### SOURCE EXCERPT

*-*-*

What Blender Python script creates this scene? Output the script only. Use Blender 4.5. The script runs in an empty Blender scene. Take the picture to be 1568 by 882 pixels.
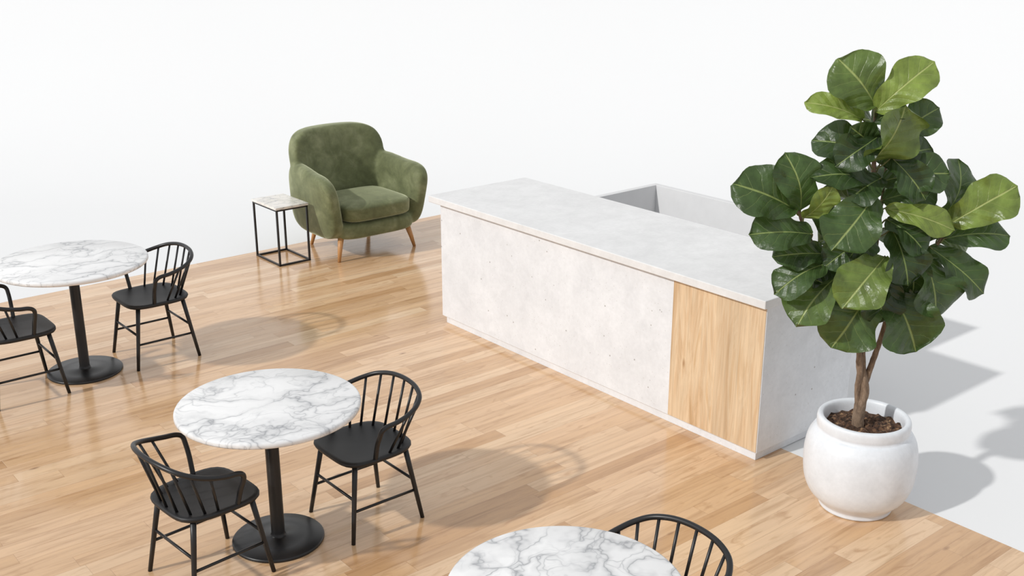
import bpy, math, random
from mathutils import Vector, Matrix, noise as mn
random.seed(7)
scene = bpy.context.scene
GA = math.radians(39.65)
CG, SG = math.cos(GA), math.sin(GA)
OX, OY = 1.412, 5.781
def G(x, y, z=0.0):
    return Vector((OX + x*CG - y*SG, OY + x*SG + y*CG, z))

# ------------------------------------------------------------ node helpers
def new_mat(name):
    m = bpy.data.materials.new(name); m.use_nodes = True
    t = m.node_tree
    return m, t, t.nodes['Principled BSDF']
def nd(t, typ, ins=None, **props):
    n = t.nodes.new(typ)
    for k, v in props.items(): setattr(n, k, v)
    if ins:
        for k, v in ins.items():
            s = n.inputs[k]
            if isinstance(v, bpy.types.NodeSocket): t.links.new(v, s)
            else: s.default_value = v
    return n
def mth(t, op, a, b=None, c=None, clamp=False):
    n = t.nodes.new('ShaderNodeMath'); n.operation = op; n.use_clamp = clamp
    for i, v in enumerate((a, b, c)):
        if v is None: continue
        if isinstance(v, bpy.types.NodeSocket): t.links.new(v, n.inputs[i])
        else: n.inputs[i].default_value = v
    return n.outputs[0]
def ramp(t, fac, stops, interp='LINEAR'):
    n = t.nodes.new('ShaderNodeValToRGB'); n.color_ramp.interpolation = interp
    cr = n.color_ramp
    while len(cr.elements) < len(stops): cr.elements.new(0.5)
    for e, (p, c) in zip(cr.elements, stops):
        e.position = p
        e.color = (c, c, c, 1) if isinstance(c, (int, float)) else (c[0], c[1], c[2], 1)
    t.links.new(fac, n.inputs[0])
    return n.outputs[0]
def mix(t, fac, a, b, blend='MIX'):
    n = t.nodes.new('ShaderNodeMix'); n.data_type = 'RGBA'; n.blend_type = blend
    for idx, v in ((0, fac), (6, a), (7, b)):
        if isinstance(v, bpy.types.NodeSocket): t.links.new(v, n.inputs[idx])
        elif idx == 0: n.inputs[0].default_value = v
        else: n.inputs[idx].default_value = (v[0], v[1], v[2], 1)
    return n.outputs[2]
def objco(t): return nd(t, 'ShaderNodeTexCoord').outputs['Object']
def scaled(t, v, s):
    return nd(t, 'ShaderNodeVectorMath', {0: v, 1: s}, operation='MULTIPLY').outputs[0]
def noise(t, v, scale, detail=4, rough=.5, dist=0):
    return nd(t, 'ShaderNodeTexNoise', {'Vector': v, 'Scale': scale, 'Detail': detail, 'Roughness': rough, 'Distortion': dist})
def bump(t, bsdf, h, s=.2, d=.01):
    b = nd(t, 'ShaderNodeBump', {'Height': h, 'Strength': s, 'Distance': d})
    t.links.new(b.outputs[0], bsdf.inputs['Normal'])

# ------------------------------------------------------------ materials
def mat_floor():
    m, t, b = new_mat('oak_plank_floor')
    co = objco(t)
    s = nd(t, 'ShaderNodeSeparateXYZ', {0: co})
    x, y = s.outputs[0], s.outputs[1]
    W, L = .108, 1.2
    yr = mth(t, 'DIVIDE', y, W); row = mth(t, 'FLOOR', yr); fy = mth(t, 'FRACT', yr)
    r1 = nd(t, 'ShaderNodeTexWhiteNoise', {'W': row}, noise_dimensions='1D').outputs['Value']
    xs = mth(t, 'ADD', mth(t, 'DIVIDE', x, L), mth(t, 'MULTIPLY', r1, 7.3))
    col = mth(t, 'FLOOR', xs); fx = mth(t, 'FRACT', xs)
    cv = nd(t, 'ShaderNodeCombineXYZ', {0: row, 1: col, 2: 0.0}).outputs[0]
    wn = nd(t, 'ShaderNodeTexWhiteNoise', {'Vector': cv}, noise_dimensions='3D')
    r2 = wn.outputs['Value']
    base = ramp(t, r2, [(0, (.53, .315, .16)), (.25, (.63, .40, .22)), (.55, (.69, .455, .27)), (.8, (.735, .52, .33)), (1, (.57, .345, .18))])
    off = nd(t, 'ShaderNodeVectorMath', {0: scaled(t, co, (1.6, 24, 1)), 1: scaled(t, wn.outputs['Color'], (40, 40, 40))}, operation='ADD').outputs[0]
    g1 = noise(t, off, 1.0, 6, .6, .7).outputs[0]
    c = mix(t, 1.0, base, ramp(t, g1, [(.25, (.72, .65, .57)), (.5, (1, 1, 1)), (.75, (1.12, 1.12, 1.10))]), 'MULTIPLY')
    off2 = nd(t, 'ShaderNodeVectorMath', {0: scaled(t, co, (3.0, 11, 1)), 1: scaled(t, wn.outputs['Color'], (30, 30, 30))}, operation='ADD').outputs[0]
    g2 = noise(t, off2, 1.3, 3, .5, 1.5).outputs[0]
    c = mix(t, mth(t, 'MULTIPLY', ramp(t, g2, [(.58, 0.0), (.76, 1.0)]), .55), c, (.40, .21, .09))
    kv = nd(t, 'ShaderNodeTexVoronoi', {'Vector': scaled(t, co, (2.2, 5.5, 1)), 'Scale': 1.0})
    pick = ramp(t, nd(t, 'ShaderNodeSeparateColor', {0: kv.outputs['Color']}).outputs[0], [(.55, 0.0), (.57, 1.0)])
    c = mix(t, mth(t, 'MULTIPLY', mth(t, 'MULTIPLY', ramp(t, kv.outputs['Distance'], [(.02, 1.0), (.085, 0.0)]), pick), .75), c, (.20, .09, .04))
    ey = mth(t, 'MINIMUM', fy, mth(t, 'SUBTRACT', 1.0, fy))
    ex = mth(t, 'MULTIPLY', mth(t, 'MINIMUM', fx, mth(t, 'SUBTRACT', 1.0, fx)), L/W)
    e = mth(t, 'MINIMUM', ex, ey)
    gap = ramp(t, e, [(.0, 1.0), (.022, 0.0)])
    c = mix(t, mth(t, 'MULTIPLY', gap, .42), c, (.30, .15, .07))
    t.links.new(c, b.inputs['Base Color'])
    rn = noise(t, co, 2.2, 3).outputs[0]
    t.links.new(ramp(t, rn, [(.3, .11), (.7, .20)]), b.inputs['Roughness'])
    b.inputs['Specular IOR Level'].default_value = .8
    hh = mth(t, 'SUBTRACT', mth(t, 'MULTIPLY', g1, .25), gap)
    bump(t, b, hh, .10, .004)
    return m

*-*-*

### WHAT TO PRODUCE
Print the data above verbatim from the first line through the line holding "return Vector((OX +", leaving every picture out.

### RESULT OF THE EXERCISE
What Blender Python script creates this scene? Output the script only. Use Blender 4.5. The script runs in an empty Blender scene. Take the picture to be 1568 by 882 pixels.
import bpy, math, random
from mathutils import Vector, Matrix, noise as mn
random.seed(7)
scene = bpy.context.scene
GA = math.radians(39.65)
CG, SG = math.cos(GA), math.sin(GA)
OX, OY = 1.412, 5.781
def G(x, y, z=0.0):
    return Vector((OX + x*CG - y*SG, OY + x*SG + y*CG, z))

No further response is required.